TASK DESCRIPTION: Copy the data precisely, character for character, and leave out every picture.

GIVEN DATA:

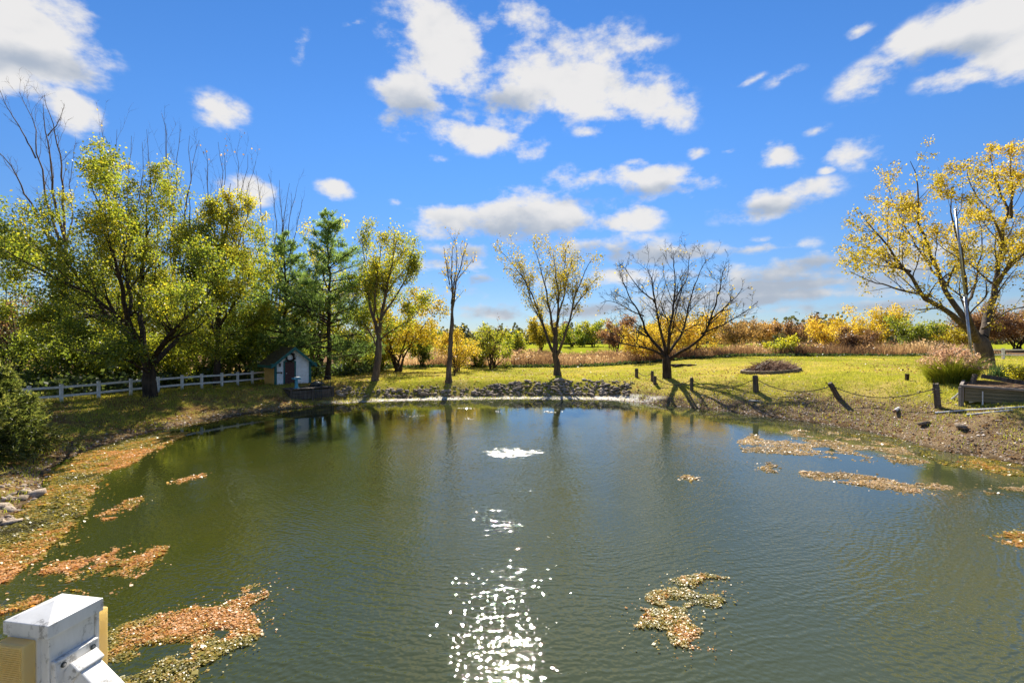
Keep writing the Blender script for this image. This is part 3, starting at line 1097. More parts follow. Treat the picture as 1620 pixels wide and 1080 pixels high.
# bare spreading tree
sp = [dict(per=12, t0=.2, t1=1, ang=(R_(22), R_(55)), lr=(.28, .5), rr=.45, nseg=7, wander=.17, up=.13, sides=4, rmin=.014),
      dict(per=8, t0=.15, t1=1, ang=(R_(25), R_(60)), lr=(.3, .6), rr=.5, nseg=5, wander=.22, up=.08, sides=3, rmin=.011),
      dict(per=3.5, t0=.2, t1=1, ang=(R_(25), R_(60)), lr=(.35, .6), rr=.5, nseg=4, wander=.22, up=.06, sides=3, rmin=.009)]
hero('bare_tree', 'low spreading leafless tree standing alone on the lawn behind the rope posts', 1055, 599, None,
     (((1055, 599), (1055, 585), (1055, 570), (1054, 560)), 0.380, 0.306),
     [(((1050, 566), (1035, 556, -.5), (1010, 552, -1.5), (985, 545, -2.5), (965, 538, -3), (945, 540, -3)), 0.118, 0.024),
      (((1052, 562), (1030, 530, .5), (1018, 500, 1.5), (1000, 470, 2), (985, 440, 2.5), (975, 415, 2.5)), 0.148, 0.020),
      (((1054, 560), (1046, 520, -.5), (1038, 480, -1), (1030, 440, -1.5), (1015, 405, -2)), 0.148, 0.020),
      (((1055, 560), (1058, 520, .5), (1066, 480, 1), (1068, 440, 1), (1066, 400, 1), (1072, 370, 1)), 0.163, 0.016),
      (((1056, 562), (1075, 530, 1), (1088, 495, 2), (1100, 450, 2.5), (1118, 410, 2.5), (1135, 385, 2.5)), 0.133, 0.016),
      (((1060, 566), (1085, 550, -1), (1110, 530, -2), (1125, 500, -3), (1135, 460, -3), (1150, 420, -3), (1160, 400, -3)), 0.148, 0.020),
      (((1120, 510, -2.5), (1140, 490, -2), (1165, 470, -2), (1185, 440, -2)), 0.081, 0.016),
      (((1110, 530, -2), (1140, 515, -3), (1165, 500, -3.5), (1190, 485, -3.5), (1208, 468, -3.5)), 0.074, 0.016),
      (((1018, 500, 1.5), (990, 485, 0), (965, 475, -.5), (950, 480, -.5)), 0.067, 0.016),
      (((1038, 480, -1), (1010, 455, -3), (990, 425, -4), (965, 410, -4)), 0.074, 0.016),
      (((1066, 480, 1), (1085, 440, 3), (1090, 400, 4), (1100, 375, 4)), 0.074, 0.016),
      (((1058, 560), (1062, 530, -3), (1070, 490, -5), (1080, 450, -6)), 0.089, 0.016)],
     sp, GOLD, BARK, dict(on=[(2, .12)], size=.15, jit=.1), 6, (.3, .1, .25),
     top=[(940, 470), (965, 410), (1000, 385), (1050, 366), (1100, 368), (1140, 375), (1160, 390), (1190, 430), (1215, 460)])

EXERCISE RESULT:
Keep writing the Blender script for this image. This is part 3, starting at line 1097. More parts follow. Treat the picture as 1620 pixels wide and 1080 pixels high.
# bare spreading tree
sp = [dict(per=12, t0=.2, t1=1, ang=(R_(22), R_(55)), lr=(.28, .5), rr=.45, nseg=7, wander=.17, up=.13, sides=4, rmin=.014),
      dict(per=8, t0=.15, t1=1, ang=(R_(25), R_(60)), lr=(.3, .6), rr=.5, nseg=5, wander=.22, up=.08, sides=3, rmin=.011),
      dict(per=3.5, t0=.2, t1=1, ang=(R_(25), R_(60)), lr=(.35, .6), rr=.5, nseg=4, wander=.22, up=.06, sides=3, rmin=.009)]
hero('bare_tree', 'low spreading leafless tree standing alone on the lawn behind the rope posts', 1055, 599, None,
     (((1055, 599), (1055, 585), (1055, 570), (1054, 560)), 0.380, 0.306),
     [(((1050, 566), (1035, 556, -.5), (1010, 552, -1.5), (985, 545, -2.5), (965, 538, -3), (945, 540, -3)), 0.118, 0.024),
      (((1052, 562), (1030, 530, .5), (1018, 500, 1.5), (1000, 470, 2), (985, 440, 2.5), (975, 415, 2.5)), 0.148, 0.020),
      (((1054, 560), (1046, 520, -.5), (1038, 480, -1), (1030, 440, -1.5), (1015, 405, -2)), 0.148, 0.020),
      (((1055, 560), (1058, 520, .5), (1066, 480, 1), (1068, 440, 1), (1066, 400, 1), (1072, 370, 1)), 0.163, 0.016),
      (((1056, 562), (1075, 530, 1), (1088, 495, 2), (1100, 450, 2.5), (1118, 410, 2.5), (1135, 385, 2.5)), 0.133, 0.016),
      (((1060, 566), (1085, 550, -1), (1110, 530, -2), (1125, 500, -3), (1135, 460, -3), (1150, 420, -3), (1160, 400, -3)), 0.148, 0.020),
      (((1120, 510, -2.5), (1140, 490, -2), (1165, 470, -2), (1185, 440, -2)), 0.081, 0.016),
      (((1110, 530, -2), (1140, 515, -3), (1165, 500, -3.5), (1190, 485, -3.5), (1208, 468, -3.5)), 0.074, 0.016),
      (((1018, 500, 1.5), (990, 485, 0), (965, 475, -.5), (950, 480, -.5)), 0.067, 0.016),
      (((1038, 480, -1), (1010, 455, -3), (990, 425, -4), (965, 410, -4)), 0.074, 0.016),
      (((1066, 480, 1), (1085, 440, 3), (1090, 400, 4), (1100, 375, 4)), 0.074, 0.016),
      (((1058, 560), (1062, 530, -3), (1070, 490, -5), (1080, 450, -6)), 0.089, 0.016)],
     sp, GOLD, BARK, dict(on=[(2, .12)], size=.15, jit=.1), 6, (.3, .1, .25),
     top=[(940, 470), (965, 410), (1000, 385), (1050, 366), (1100, 368), (1140, 375), (1160, 390), (1190, 430), (1215, 460)])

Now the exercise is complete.